Anfore, lucerne, vasellame, decorazioni fittili e reperti metallici e vitrei raccontano della vita non solo della Domus ma anche delle case che erano dislocate sul Velabro, zona pianeggiante estesa tra le pendici nord-est del Palatino e il Campidoglio. Le strutture espositive metalliche, colorate di nero, ben s’inseriscono nel contesto degli ambienti dominati dai toni caldi dei laterizi: inquadrano i reperti e diventano alloggio dei corpi illuminanti per le opere e gli ambienti stessi. Le luci, a tratti teatrali, permettono di apprezzare l’intero intervento di commistione contenuto-contenitore.

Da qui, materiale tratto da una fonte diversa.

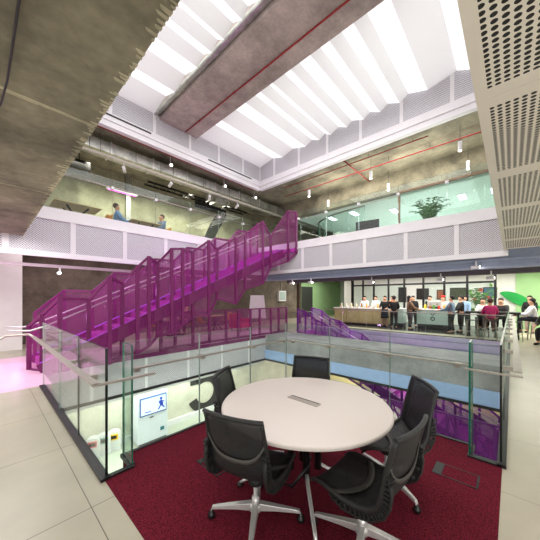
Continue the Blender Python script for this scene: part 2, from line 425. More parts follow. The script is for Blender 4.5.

In uno dei vani, una piramide olografica illustra la ricostruzione della fase neroniana dell’edificio, mentre la descrizione del periodo domizianeo e di quelli successivi è demandata ai resti marmorei e al materiale lapideo degli ordini architettonici conservati nei depositi palatini.

La ricostruzione dei profili disegnati sulle pareti di fondo dove alloggiano i frammenti – un fil di ferro bianco su sfondo nero bidimensionale – aiuta la comprensione delle brecce scanalate, delle paraste dei capitelli, delle aggettanti trabeazioni, nonché la loro posizione nello spazio. Questo filo conduttore non solo fa ammirare la magnificenza e l’opulenza dei luoghi, ma riconnette la residenza palaziale al suo contesto, al percorso che attraversa la millenaria stratificazione del parco archeologico.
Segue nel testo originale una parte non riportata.